# Data for processing

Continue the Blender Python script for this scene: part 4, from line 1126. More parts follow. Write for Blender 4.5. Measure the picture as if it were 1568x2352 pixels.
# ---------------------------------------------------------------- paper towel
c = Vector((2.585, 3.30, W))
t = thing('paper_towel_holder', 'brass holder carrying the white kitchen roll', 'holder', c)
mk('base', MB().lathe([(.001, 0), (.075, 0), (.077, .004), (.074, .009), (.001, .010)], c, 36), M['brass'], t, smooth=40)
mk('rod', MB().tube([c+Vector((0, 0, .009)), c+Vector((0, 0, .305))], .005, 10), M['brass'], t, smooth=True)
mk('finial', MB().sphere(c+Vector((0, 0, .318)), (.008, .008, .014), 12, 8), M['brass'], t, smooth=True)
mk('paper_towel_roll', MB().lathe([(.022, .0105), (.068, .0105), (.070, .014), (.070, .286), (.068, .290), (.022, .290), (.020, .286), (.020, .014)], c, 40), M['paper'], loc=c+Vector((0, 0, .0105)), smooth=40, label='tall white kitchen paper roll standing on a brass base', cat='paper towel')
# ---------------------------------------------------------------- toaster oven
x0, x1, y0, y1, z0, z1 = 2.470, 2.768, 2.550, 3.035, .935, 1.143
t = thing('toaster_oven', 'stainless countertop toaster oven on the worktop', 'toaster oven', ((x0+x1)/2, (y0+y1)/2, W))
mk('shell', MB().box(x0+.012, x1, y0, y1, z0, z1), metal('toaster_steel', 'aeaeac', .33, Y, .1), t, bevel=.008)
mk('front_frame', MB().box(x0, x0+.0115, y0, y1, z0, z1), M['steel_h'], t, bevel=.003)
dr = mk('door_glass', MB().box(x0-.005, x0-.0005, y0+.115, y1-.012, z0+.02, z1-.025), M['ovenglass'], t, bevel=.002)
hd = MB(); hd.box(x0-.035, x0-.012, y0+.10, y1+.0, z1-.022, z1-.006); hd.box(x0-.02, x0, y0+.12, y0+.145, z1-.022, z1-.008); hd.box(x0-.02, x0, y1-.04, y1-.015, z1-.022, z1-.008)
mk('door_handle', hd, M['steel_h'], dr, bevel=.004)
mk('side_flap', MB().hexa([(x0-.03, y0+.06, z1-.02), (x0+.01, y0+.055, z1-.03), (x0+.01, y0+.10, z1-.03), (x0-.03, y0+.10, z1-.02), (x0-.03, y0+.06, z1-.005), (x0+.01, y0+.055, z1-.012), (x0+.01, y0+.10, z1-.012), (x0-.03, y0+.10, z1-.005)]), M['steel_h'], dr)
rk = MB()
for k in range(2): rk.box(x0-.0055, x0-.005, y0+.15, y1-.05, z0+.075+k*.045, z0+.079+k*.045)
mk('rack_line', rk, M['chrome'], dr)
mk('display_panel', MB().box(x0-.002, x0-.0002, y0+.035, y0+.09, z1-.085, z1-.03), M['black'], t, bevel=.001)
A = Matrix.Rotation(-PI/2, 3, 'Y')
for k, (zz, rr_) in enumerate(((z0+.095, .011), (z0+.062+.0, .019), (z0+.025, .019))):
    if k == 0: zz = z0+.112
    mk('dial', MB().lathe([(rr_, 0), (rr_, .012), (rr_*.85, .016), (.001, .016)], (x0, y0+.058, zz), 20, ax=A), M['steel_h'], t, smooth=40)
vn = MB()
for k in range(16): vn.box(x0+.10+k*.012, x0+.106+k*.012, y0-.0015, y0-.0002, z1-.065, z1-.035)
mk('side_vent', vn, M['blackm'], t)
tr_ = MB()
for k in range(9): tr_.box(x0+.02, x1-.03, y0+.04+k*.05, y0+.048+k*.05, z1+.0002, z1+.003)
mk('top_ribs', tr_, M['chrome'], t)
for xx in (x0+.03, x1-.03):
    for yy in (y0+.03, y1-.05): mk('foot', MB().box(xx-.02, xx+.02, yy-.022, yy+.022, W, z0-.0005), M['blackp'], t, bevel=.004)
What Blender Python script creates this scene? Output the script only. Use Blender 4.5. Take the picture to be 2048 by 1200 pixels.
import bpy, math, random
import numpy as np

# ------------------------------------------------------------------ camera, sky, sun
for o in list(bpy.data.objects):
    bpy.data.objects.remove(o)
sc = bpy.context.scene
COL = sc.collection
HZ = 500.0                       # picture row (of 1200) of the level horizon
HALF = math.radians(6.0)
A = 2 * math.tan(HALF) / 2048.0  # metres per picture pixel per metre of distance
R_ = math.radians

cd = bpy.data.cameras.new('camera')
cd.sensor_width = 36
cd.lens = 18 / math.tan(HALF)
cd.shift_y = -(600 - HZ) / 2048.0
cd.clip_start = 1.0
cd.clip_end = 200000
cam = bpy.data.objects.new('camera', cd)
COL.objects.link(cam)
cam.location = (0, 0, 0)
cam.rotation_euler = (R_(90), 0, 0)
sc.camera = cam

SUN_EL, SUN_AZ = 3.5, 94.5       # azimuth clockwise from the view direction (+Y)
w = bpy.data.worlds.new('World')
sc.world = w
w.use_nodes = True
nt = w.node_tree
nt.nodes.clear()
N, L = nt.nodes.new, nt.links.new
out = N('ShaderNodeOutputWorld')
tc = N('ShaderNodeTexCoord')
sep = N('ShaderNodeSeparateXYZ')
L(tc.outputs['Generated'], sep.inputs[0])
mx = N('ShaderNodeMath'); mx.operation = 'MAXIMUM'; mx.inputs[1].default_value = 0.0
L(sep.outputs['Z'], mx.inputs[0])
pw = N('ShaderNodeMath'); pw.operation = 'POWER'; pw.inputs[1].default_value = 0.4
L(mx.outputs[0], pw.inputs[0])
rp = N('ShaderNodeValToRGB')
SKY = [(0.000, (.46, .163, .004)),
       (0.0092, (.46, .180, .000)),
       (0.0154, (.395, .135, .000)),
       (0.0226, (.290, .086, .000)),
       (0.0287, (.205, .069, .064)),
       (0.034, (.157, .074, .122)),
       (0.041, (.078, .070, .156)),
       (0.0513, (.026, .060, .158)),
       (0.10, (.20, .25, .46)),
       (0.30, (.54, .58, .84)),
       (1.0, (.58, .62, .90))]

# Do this
Looking at the data above, return every line from the one with "What Blender Python" down to the one with "sc.camera = cam", exactly and inclusively.

# Answer to this problem
What Blender Python script creates this scene? Output the script only. Use Blender 4.5. Take the picture to be 2048 by 1200 pixels.
import bpy, math, random
import numpy as np

# ------------------------------------------------------------------ camera, sky, sun
for o in list(bpy.data.objects):
    bpy.data.objects.remove(o)
sc = bpy.context.scene
COL = sc.collection
HZ = 500.0                       # picture row (of 1200) of the level horizon
HALF = math.radians(6.0)
A = 2 * math.tan(HALF) / 2048.0  # metres per picture pixel per metre of distance
R_ = math.radians

cd = bpy.data.cameras.new('camera')
cd.sensor_width = 36
cd.lens = 18 / math.tan(HALF)
cd.shift_y = -(600 - HZ) / 2048.0
cd.clip_start = 1.0
cd.clip_end = 200000
cam = bpy.data.objects.new('camera', cd)
COL.objects.link(cam)
cam.location = (0, 0, 0)
cam.rotation_euler = (R_(90), 0, 0)
sc.camera = cam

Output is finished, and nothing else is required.